[Recorded data start]
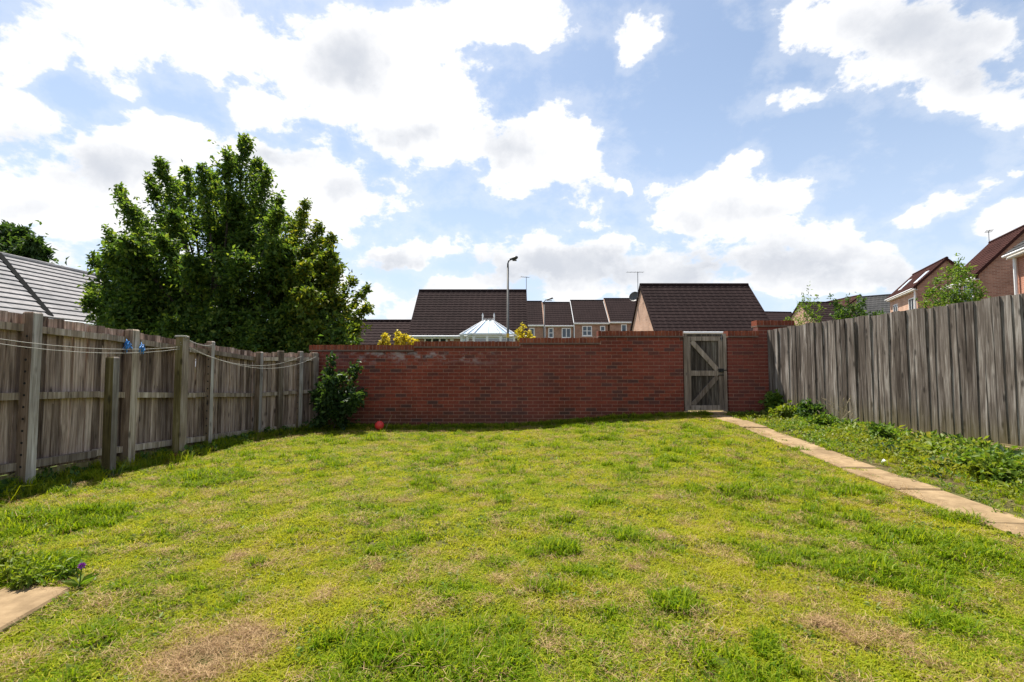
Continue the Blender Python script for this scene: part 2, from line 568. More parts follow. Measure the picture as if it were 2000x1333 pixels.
def leaf_mat(name, cols, trans=0.45, big=0.35, big_cols=None, dry=None, spec=0.22):
    """cols: dark .. light; dry: colour reached where the plant's own 'dry' value is 1"""
    def b(g):
        p = pos(g)
        r = g.n('ShaderNodeNewGeometry').outputs['Random Per Island']
        c = g.ramp(r, [(i / (len(cols) - 1), k) for i, k in enumerate(cols)])
        n = g.noise(p, big, 3)
        if big_cols:
            c = g.mix(g.smooth(n, 0.42, 0.62), c, big_cols)
        if dry:
            a = g.n('ShaderNodeAttribute', attribute_type='INSTANCER', attribute_name='dry')
            f = g.math('ADD', a.outputs['Fac'], g.math('MULTIPLY', g.math('SUBTRACT', r, 0.5), 0.5), clamp=True)
            c = g.mix(f, c, dry)
        df = g.n('ShaderNodeBsdfPrincipled')
        g.link(c, df.inputs['Base Color'])
        df.inputs['Roughness'].default_value = 0.5
        df.inputs['Specular IOR Level'].default_value = spec
        tr = g.n('ShaderNodeBsdfTranslucent')
        g.link(g.mix(1.0, c, (1.35, 1.3, 0.55), 'MULTIPLY'), tr.inputs['Color'])
        mx = g.n('ShaderNodeMixShader')
        mx.inputs[0].default_value = trans
        g.link(df.outputs[0], mx.inputs[1])
        g.link(tr.outputs[0], mx.inputs[2])
        return mx.outputs[0]
    return mat(name, b)


M['leaf_tree'] = leaf_mat('tree_leaf', [(0.035, 0.075, 0.02), (0.07, 0.13, 0.028), (0.115, 0.19, 0.036), (0.20, 0.25, 0.04)], 0.55)
M['leaf_backlit'] = leaf_mat('backlit_tree_leaf', [(0.05, 0.09, 0.016), (0.085, 0.14, 0.02), (0.14, 0.19, 0.024), (0.24, 0.23, 0.03)], 0.52)  # yellower copy of the tree leaf: light shining through, painted as colour
M['leaf_dark'] = leaf_mat('dark_leaf', [(0.022, 0.048, 0.016), (0.04, 0.08, 0.022), (0.085, 0.14, 0.034)], 0.4)
M['leaf_shrub'] = leaf_mat('shrub_leaf', [(0.03, 0.07, 0.016), (0.055, 0.115, 0.022), (0.11, 0.185, 0.034)], 0.45)
M['leaf_light'] = leaf_mat('light_leaf', [(0.065, 0.135, 0.016), (0.115, 0.20, 0.025), (0.19, 0.27, 0.045)], 0.45)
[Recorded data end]
Quote each line of the listing exactly, but leave the pictures out.

- [Output of the exercise]:
Continue the Blender Python script for this scene: part 2, from line 568. More parts follow. Measure the picture as if it were 2000x1333 pixels.
def leaf_mat(name, cols, trans=0.45, big=0.35, big_cols=None, dry=None, spec=0.22):
    """cols: dark .. light; dry: colour reached where the plant's own 'dry' value is 1"""
    def b(g):
        p = pos(g)
        r = g.n('ShaderNodeNewGeometry').outputs['Random Per Island']
        c = g.ramp(r, [(i / (len(cols) - 1), k) for i, k in enumerate(cols)])
        n = g.noise(p, big, 3)
        if big_cols:
            c = g.mix(g.smooth(n, 0.42, 0.62), c, big_cols)
        if dry:
            a = g.n('ShaderNodeAttribute', attribute_type='INSTANCER', attribute_name='dry')
            f = g.math('ADD', a.outputs['Fac'], g.math('MULTIPLY', g.math('SUBTRACT', r, 0.5), 0.5), clamp=True)
            c = g.mix(f, c, dry)
        df = g.n('ShaderNodeBsdfPrincipled')
        g.link(c, df.inputs['Base Color'])
        df.inputs['Roughness'].default_value = 0.5
        df.inputs['Specular IOR Level'].default_value = spec
        tr = g.n('ShaderNodeBsdfTranslucent')
        g.link(g.mix(1.0, c, (1.35, 1.3, 0.55), 'MULTIPLY'), tr.inputs['Color'])
        mx = g.n('ShaderNodeMixShader')
        mx.inputs[0].default_value = trans
        g.link(df.outputs[0], mx.inputs[1])
        g.link(tr.outputs[0], mx.inputs[2])
        return mx.outputs[0]
    return mat(name, b)


M['leaf_tree'] = leaf_mat('tree_leaf', [(0.035, 0.075, 0.02), (0.07, 0.13, 0.028), (0.115, 0.19, 0.036), (0.20, 0.25, 0.04)], 0.55)
M['leaf_backlit'] = leaf_mat('backlit_tree_leaf', [(0.05, 0.09, 0.016), (0.085, 0.14, 0.02), (0.14, 0.19, 0.024), (0.24, 0.23, 0.03)], 0.52)  # yellower copy of the tree leaf: light shining through, painted as colour
M['leaf_dark'] = leaf_mat('dark_leaf', [(0.022, 0.048, 0.016), (0.04, 0.08, 0.022), (0.085, 0.14, 0.034)], 0.4)
M['leaf_shrub'] = leaf_mat('shrub_leaf', [(0.03, 0.07, 0.016), (0.055, 0.115, 0.022), (0.11, 0.185, 0.034)], 0.45)
M['leaf_light'] = leaf_mat('light_leaf', [(0.065, 0.135, 0.016), (0.115, 0.20, 0.025), (0.19, 0.27, 0.045)], 0.45)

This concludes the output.